DAĞPAZARI KİLİSESİ HAKKINDA
Kilise, Dağpazarı Köyü yerleşim alanı içerisindedir. 1875 yılında ingiliz gezgin Davis ve 1890 yılında Headlam ve W. Ramsay tarafından incelenmiş ve yapıların planları çıkarılmıştır.

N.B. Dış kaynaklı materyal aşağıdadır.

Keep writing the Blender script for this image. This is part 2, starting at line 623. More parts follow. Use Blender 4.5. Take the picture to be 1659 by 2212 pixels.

Antik ismi Corapissus olan kentin, Karaman’dan Silifke’ye inen antik yol üzerinde oluşu kente ayrı bir önem verildiğini göstermektedir. Etrafında sur ve burç kalıntıları olan bu antik kentin üç nefli, yarım kubbeli, apsisli bir kilisesi bulunmaktadır. Bu kiliseyi İmparator Zenon, 476’da tekrar imparator olması nedeni ile yaptırmıştır. Kilisedeki orta nefin iki yanındaki birer kemer dizisi, burayı yan neflere ayırmıştır. Apsisin iki yanında, Korint üslubunda başlıklı payeler vardır. Kilisenin batı cephesi tamamen yıkılmıştır. Yapının önünde düzgün döşenmiş bir açıklık vardır. Bizans Dönemi’ne ait Kubbeli Kilise’nin apsisi ve bazı duvarları ayakta kalabilmiştir. Antik kentte hayat ağacının kollarına asılmış çok sayıda hayvan ve geometrik desenlerle bezenmiş taban mozaiği göze çarpmaktadır. Yanında üç adet Heroon tipi anıt mezar oldukça yıpranmıştır. Köyün güneyindeki vadide ise kaya mezarlarının bulunduğu nekropol alanı vardır.